Pour clore son festival annuel Autres Brésils(*) consacrait sa dernière soirée aux mouvements sociaux. Le premier documentaire sur ce thème, Ajuste(**), confrontait, à partir de témoignages de leaders sociaux de la banlieue de São Paulo, différents parcours de travail et d’intervention sociale. Cet éclairage rare était un peu abscons faute de maitriser le contexte local ; mais après tout ce film n’était pas destiné à un public français. Entre argent, pouvoir, altérité, réseaux, Etat on devinait que ce secteur n’avait rien d’informel ! Le social, y est même décrit comme le 3ème secteur du pays après celui de l’État en décrépitude, du privé tout puissant, et de la délinquance et des gangs (drogue, vol…) qu’il cherche à contrer.
Movimento(***), documentaire plus accessible, débute sur une vaste fresque du mouvement social brésilien qui a porté Lula au pouvoir en 2002 – et lancé les Forum Sociaux Mondiaux – avant de dresser un état des luttes plusieurs années après son élection. Ce récit met en avant le rôle déterminant de l’église brésilienne avec la figure posée de Frère Betto, dominicain engagé, torturé en prison, qui s’attacha à transmettre les fondements de son « éducation populaire » auprès de ses codétenus. Il participa au développement des grands mouvements sociaux au Brésil, en incitant les plus démunis à se regrouper en une force apte à se battre pour une plus grande justice sociale. C’est la fameuse « pastorale de la libération » qui n’a guère plu à Rome.

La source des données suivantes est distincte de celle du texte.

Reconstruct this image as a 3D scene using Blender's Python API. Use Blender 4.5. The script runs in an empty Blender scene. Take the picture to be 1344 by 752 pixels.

Le débat post-projection a permis de donner un éclairage sur l’ampleur et la spécificité des mouvements sociaux brésiliens d’où se dégagent : l’importance de l’église, le poids de la base et non de l’élite, la force de mobilisation et d’organisation malgré de faibles ressources, le «protagonisme» des Brésiliens défini comme capacité à être le sujet de leur propre histoire. On connait tous le Mouvement des sans Terres mais sans doute moins les luttes pour le droit au logement (Mouvement des sans-toits) ou celles des syndicats.
Ces mouvements sociaux qui ont porté le Parti des Travailleurs au pouvoir ont connu une grande déception au lendemain de l’élection de Lula, qui se lança immédiatement dans une real-politik qui fera crier certains à la trahison. Même si des avancées ont eu lieu, permettant une relative diffusion de pouvoir d’achat, les sujets fondamentaux ne sont toujours pas à l’ordre du jour. La réforme agraire est éternellement ajournée, les gouverneurs échappent au gouvernement, l’agro-business en plein essor conduit à des déforestations massives et à la formation d’un salariat rural démuni. La puissance du Brésil à l’international semble passer avant le développement du pays. Les mouvements sociaux se trouvent questionnés dans cette forte intégration mondiale (rappelons que le Brésil est le B des B.R.I.C. émergents) et du fait de leur proximité au parti-État (avec ses corolaires : corruption, nouvelle bourgeoisie…). Fait nouveau. Si le désenchantement a fait perdre du poids aux mouvements sociaux, on en voit apparaitre de nouveaux de nature identitaire : femmes, Noirs,… C’est dans cette nouvelle donne que les mouvements sociaux doivent se refonder probablement en se tenant à distance du pouvoir.
(*) « Brésil en Mouvements », du 2 au 8 juin 2008 à Confluences. Films documentaires et débats sur les droits de l’Homme et l’environnement au Brésil. Proposé par Autres Brésils. L’association Autres Brésils permet à un public francophone de découvrir les réalités sociales, culturelles et politiques de la société brésilienne, loin des clichés habituels sur le plus grand pays d’Amérique latine. L’association anime un site Internet sur lequel sont traduits et diffusés des informations, des analyses, des reportages et des points de vues provenant d’un réseau de partenaires (médias, universitaires, acteurs sociaux, etc.) français et brésiliens. Tout voyage au Brésil qui s’intéresse un tant soit peu au contemporain devrait passer par là.
(**) Accords [Ajuste], de Daniel Veloso, Marcelo Berg, Robert Cabanes, Zé Cesar Magalhaes, 57’, 2005/06.
(***) Movimento de Marcello Lunière, 53’, 2008.